5. Provide meaningful opportunities to practise
An essential element of teaching grammar is providing students with ample opportunities to practice. To make practice meaningful, consider these key strategies:
#Use different types of practice: Effective grammar practice must go beyond mastering form to developing fluency in different contexts. This requires moving through the three different types of practice:
- Mechanical practice (controlled): a controlled practice activity where the primary focus is on the form (e.g., repetition drills, filling the gaps exercises, etc.).
- Meaningful practice (semi-controlled): an activity where students control the form and practise using it in a variety of ways. For instance, students follow a model text in which particular grammatical features are highlighted to create their own versions.
- Communicative practice: focuses on using language within a real communicative context. For instance, to practise modal verbs, students are provided with scenarios of making requests to friends and people.
#Vary practice activities: Bringing different tasks into practice helps sustain students’ engagement and enrich learning experiences. So, consider integrating the four skills through activities such as:
- Interviews: students pair up to practise the grammar point (e.g., tenses, questions formulation).
- Debates: Students in groups prepare their arguments about a given topic which can be tailored to a specific period to practice the tenses you want to focus on.
- Creating captions: Using news stories or current events, students write short captions that tell what is happening in the picture using a reporter tone.
- Songs: find songs that use the grammar points, have students sing along, and analyze the lyrics for tenses or grammatical patterns.
- Grammar games: Turn grammar practice into a competitive game, using Platforms like Kahoot! or Quizlet Live.
# Encourage reflection and provide constructive feedback
Reflection helps students track their progress and identify areas for improvement. Encourage them to:
- Self-assess: After completing an activity, ask students to reflect on their answers and assess them using the model answer or your guidance.
- Peer-assess: Have students assess each other, provide peer feedback, and then revise their work accordingly.

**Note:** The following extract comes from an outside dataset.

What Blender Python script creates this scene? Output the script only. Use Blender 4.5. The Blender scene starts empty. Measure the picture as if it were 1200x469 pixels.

- Journal their learning: Ask students to keep a grammar journal where they write about their difficulties, goals, and strategies to improve their grammar.
Students also need feedback on their performance to improve their grammar. There are different ways you can offer feedback or correction:
- Use error codes to indicate the type of grammar errors in writing.
- Use body language, repeat or stress the mistake to help students self-correct in speaking.
- Give the correction, either partly or wholly (e.g., by saying a corrected verb form) and get the student to complete it or repeat it.
- Allow opportunities for peer correction.
6. Use student errors to inform instruction
Each time you assess student writing, jot down the common frequent errors among your students. These lists can help inform your daily lessons to target the grammar your students still have not mastered.
Your students should also have opportunities to improve their grammar errors. So, make a worksheet based on those errors and ask them to correct them.
This can be a good warm-up activity, but be sure to remind students that everyone makes mistakes, even the teacher and that each student has one error represented in the worksheet.
To conclude, grammar teaching doesn’t have to be dull or overwhelming. By using these powerful strategies, you can make your grammar lessons more engaging, meaningful, and effective for your students. All the best in your teaching journey!